### [The problem]
Give the lines of the material verbatim, from the first line to the line with "W.node_tree.nodes['Background'].inputs[1].default_value = 0.105", including both.

· · ·

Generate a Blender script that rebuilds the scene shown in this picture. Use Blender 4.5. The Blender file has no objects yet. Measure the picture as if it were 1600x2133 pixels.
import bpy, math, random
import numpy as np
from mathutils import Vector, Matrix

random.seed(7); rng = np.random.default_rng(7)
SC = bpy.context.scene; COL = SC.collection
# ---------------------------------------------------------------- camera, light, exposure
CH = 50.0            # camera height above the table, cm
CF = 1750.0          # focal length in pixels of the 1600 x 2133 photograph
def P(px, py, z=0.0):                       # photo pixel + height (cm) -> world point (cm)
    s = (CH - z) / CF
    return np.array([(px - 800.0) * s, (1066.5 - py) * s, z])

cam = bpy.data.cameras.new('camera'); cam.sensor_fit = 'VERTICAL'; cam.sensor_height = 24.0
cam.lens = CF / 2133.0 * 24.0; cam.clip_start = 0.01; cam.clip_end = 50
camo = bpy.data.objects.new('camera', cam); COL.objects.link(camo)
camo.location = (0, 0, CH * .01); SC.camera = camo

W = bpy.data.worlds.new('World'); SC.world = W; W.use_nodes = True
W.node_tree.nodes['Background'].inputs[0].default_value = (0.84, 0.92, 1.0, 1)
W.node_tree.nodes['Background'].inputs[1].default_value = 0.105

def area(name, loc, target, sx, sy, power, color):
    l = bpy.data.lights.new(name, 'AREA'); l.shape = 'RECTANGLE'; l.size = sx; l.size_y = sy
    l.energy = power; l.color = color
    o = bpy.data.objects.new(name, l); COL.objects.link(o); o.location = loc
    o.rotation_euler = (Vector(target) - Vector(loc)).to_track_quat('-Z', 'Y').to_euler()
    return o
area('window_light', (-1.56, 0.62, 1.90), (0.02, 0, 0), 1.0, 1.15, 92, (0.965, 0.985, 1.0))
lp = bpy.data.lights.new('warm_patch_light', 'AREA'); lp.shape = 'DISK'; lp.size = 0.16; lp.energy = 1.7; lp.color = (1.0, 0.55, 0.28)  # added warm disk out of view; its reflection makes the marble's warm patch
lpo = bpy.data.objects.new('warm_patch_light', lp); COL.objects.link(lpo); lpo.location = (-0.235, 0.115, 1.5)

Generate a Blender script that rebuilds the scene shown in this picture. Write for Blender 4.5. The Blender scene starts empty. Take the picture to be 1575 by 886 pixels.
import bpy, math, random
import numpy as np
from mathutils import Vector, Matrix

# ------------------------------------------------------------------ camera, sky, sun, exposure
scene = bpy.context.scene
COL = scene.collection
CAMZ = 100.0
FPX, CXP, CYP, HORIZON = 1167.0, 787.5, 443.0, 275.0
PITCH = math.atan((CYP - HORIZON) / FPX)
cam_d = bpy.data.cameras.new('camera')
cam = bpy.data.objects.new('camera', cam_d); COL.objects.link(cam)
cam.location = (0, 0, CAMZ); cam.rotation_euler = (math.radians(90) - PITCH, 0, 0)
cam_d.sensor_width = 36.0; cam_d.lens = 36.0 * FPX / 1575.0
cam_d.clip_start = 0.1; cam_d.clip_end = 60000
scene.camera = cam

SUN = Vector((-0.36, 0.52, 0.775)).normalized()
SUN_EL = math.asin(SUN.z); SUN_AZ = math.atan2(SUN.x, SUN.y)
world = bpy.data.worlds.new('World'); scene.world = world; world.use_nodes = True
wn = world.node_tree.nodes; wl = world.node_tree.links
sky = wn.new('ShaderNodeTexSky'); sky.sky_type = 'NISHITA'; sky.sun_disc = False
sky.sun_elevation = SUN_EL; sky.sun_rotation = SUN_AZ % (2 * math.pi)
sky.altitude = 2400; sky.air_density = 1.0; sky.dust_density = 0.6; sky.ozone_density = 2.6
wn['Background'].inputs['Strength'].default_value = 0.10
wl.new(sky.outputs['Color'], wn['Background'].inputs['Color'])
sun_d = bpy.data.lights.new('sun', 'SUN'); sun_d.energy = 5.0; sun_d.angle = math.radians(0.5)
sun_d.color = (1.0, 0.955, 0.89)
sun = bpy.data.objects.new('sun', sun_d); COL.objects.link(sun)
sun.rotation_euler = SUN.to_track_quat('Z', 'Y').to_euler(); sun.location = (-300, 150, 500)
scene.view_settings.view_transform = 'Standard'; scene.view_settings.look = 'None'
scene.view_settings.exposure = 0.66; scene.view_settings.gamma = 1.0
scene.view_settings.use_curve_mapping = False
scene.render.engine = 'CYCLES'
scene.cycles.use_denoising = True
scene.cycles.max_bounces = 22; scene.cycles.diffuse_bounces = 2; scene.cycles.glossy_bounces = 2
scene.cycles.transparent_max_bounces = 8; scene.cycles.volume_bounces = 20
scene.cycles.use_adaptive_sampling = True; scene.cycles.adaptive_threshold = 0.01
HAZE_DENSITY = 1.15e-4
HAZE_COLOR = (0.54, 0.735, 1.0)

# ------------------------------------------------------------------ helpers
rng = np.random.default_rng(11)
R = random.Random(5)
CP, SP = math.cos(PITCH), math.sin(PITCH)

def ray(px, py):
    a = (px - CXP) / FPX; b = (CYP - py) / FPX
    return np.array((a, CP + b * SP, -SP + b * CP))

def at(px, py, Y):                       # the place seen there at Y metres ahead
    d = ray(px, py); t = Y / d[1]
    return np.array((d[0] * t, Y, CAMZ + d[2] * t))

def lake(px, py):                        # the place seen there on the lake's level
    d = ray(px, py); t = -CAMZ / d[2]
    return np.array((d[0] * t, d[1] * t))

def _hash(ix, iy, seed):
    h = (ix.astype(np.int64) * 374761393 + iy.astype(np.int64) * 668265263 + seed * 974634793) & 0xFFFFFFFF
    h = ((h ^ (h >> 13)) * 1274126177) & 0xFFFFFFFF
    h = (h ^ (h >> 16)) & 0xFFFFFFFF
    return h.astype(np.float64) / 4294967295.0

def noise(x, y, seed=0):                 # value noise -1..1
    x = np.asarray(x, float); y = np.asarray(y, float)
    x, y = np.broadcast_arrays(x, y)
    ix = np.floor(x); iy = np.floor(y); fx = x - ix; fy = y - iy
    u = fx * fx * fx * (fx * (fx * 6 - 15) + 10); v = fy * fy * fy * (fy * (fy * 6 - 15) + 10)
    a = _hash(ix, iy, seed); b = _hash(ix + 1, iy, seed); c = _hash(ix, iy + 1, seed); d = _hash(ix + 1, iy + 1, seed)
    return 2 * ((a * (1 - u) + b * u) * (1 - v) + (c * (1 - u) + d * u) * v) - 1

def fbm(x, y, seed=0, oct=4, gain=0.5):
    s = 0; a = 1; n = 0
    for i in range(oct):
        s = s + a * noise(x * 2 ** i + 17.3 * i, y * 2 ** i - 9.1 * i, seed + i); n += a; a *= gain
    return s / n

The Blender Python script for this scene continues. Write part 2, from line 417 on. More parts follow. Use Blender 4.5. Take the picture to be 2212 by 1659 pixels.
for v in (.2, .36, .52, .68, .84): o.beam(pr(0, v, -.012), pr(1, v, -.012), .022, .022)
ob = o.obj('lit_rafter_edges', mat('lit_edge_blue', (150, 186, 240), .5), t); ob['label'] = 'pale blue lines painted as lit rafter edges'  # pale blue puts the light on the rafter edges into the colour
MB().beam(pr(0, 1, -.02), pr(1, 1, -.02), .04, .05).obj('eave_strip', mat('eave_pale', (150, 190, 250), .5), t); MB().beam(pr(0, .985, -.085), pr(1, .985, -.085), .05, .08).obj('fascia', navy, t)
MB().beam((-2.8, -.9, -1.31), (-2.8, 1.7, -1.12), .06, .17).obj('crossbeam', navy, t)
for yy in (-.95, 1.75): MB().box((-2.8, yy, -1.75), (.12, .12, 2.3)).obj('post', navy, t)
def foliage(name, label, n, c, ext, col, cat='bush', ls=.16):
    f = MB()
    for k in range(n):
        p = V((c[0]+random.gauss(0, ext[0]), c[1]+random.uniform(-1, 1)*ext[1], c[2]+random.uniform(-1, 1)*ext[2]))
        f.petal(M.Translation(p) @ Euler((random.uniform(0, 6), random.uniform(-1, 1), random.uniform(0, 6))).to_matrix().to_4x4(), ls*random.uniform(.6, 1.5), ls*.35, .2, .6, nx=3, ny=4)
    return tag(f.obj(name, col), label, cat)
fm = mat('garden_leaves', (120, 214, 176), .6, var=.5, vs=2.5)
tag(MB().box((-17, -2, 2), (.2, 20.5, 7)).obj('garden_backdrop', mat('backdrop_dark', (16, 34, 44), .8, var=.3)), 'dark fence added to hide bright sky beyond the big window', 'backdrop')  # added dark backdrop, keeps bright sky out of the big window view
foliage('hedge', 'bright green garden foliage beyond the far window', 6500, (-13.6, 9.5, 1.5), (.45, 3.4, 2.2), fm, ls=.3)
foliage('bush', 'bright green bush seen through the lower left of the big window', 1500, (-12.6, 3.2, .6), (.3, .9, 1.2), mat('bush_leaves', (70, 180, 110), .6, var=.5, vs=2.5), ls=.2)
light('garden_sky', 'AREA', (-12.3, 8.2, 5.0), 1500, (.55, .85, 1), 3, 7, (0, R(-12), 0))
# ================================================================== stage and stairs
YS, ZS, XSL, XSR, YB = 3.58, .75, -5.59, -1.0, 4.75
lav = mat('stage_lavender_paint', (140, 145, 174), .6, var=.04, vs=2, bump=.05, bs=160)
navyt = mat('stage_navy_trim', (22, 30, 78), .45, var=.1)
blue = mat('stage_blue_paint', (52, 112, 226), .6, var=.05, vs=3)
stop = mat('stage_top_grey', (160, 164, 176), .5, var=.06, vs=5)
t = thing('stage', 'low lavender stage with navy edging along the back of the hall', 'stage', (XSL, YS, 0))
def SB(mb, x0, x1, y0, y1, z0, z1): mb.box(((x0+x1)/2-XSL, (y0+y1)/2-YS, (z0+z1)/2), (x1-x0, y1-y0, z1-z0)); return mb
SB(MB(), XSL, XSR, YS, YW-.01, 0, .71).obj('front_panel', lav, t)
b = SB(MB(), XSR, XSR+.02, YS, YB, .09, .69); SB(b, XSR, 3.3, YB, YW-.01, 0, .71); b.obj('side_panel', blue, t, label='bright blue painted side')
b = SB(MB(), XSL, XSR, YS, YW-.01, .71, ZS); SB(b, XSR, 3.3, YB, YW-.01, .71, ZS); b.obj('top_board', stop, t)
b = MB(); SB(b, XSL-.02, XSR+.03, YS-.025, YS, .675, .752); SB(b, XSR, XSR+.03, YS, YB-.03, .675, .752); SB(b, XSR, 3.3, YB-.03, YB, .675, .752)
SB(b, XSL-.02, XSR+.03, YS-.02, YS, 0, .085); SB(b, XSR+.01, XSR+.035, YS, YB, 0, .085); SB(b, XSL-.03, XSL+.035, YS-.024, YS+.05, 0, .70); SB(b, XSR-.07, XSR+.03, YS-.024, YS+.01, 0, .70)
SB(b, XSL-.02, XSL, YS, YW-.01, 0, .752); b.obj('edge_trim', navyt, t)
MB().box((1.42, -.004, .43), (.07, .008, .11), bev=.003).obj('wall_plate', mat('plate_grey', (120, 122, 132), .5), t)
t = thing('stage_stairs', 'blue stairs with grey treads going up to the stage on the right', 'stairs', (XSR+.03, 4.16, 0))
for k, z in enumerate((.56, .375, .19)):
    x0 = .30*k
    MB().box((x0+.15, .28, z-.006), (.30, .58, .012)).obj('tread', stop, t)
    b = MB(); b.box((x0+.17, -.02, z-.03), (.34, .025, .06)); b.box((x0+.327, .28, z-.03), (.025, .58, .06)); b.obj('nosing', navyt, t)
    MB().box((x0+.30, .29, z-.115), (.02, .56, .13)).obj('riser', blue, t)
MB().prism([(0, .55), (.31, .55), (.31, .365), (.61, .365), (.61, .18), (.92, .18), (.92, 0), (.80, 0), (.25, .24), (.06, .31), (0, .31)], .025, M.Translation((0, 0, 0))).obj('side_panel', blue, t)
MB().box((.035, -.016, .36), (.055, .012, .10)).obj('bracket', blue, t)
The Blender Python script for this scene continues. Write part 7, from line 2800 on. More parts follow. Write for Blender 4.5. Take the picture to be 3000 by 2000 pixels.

· · ·

### [Exercise output]
Generate a Blender script that rebuilds the scene shown in this picture. Use Blender 4.5. The Blender file has no objects yet. Measure the picture as if it were 1600x2133 pixels.
import bpy, math, random
import numpy as np
from mathutils import Vector, Matrix

random.seed(7); rng = np.random.default_rng(7)
SC = bpy.context.scene; COL = SC.collection
# ---------------------------------------------------------------- camera, light, exposure
CH = 50.0            # camera height above the table, cm
CF = 1750.0          # focal length in pixels of the 1600 x 2133 photograph
def P(px, py, z=0.0):                       # photo pixel + height (cm) -> world point (cm)
    s = (CH - z) / CF
    return np.array([(px - 800.0) * s, (1066.5 - py) * s, z])

cam = bpy.data.cameras.new('camera'); cam.sensor_fit = 'VERTICAL'; cam.sensor_height = 24.0
cam.lens = CF / 2133.0 * 24.0; cam.clip_start = 0.01; cam.clip_end = 50
camo = bpy.data.objects.new('camera', cam); COL.objects.link(camo)
camo.location = (0, 0, CH * .01); SC.camera = camo

W = bpy.data.worlds.new('World'); SC.world = W; W.use_nodes = True
W.node_tree.nodes['Background'].inputs[0].default_value = (0.84, 0.92, 1.0, 1)
W.node_tree.nodes['Background'].inputs[1].default_value = 0.105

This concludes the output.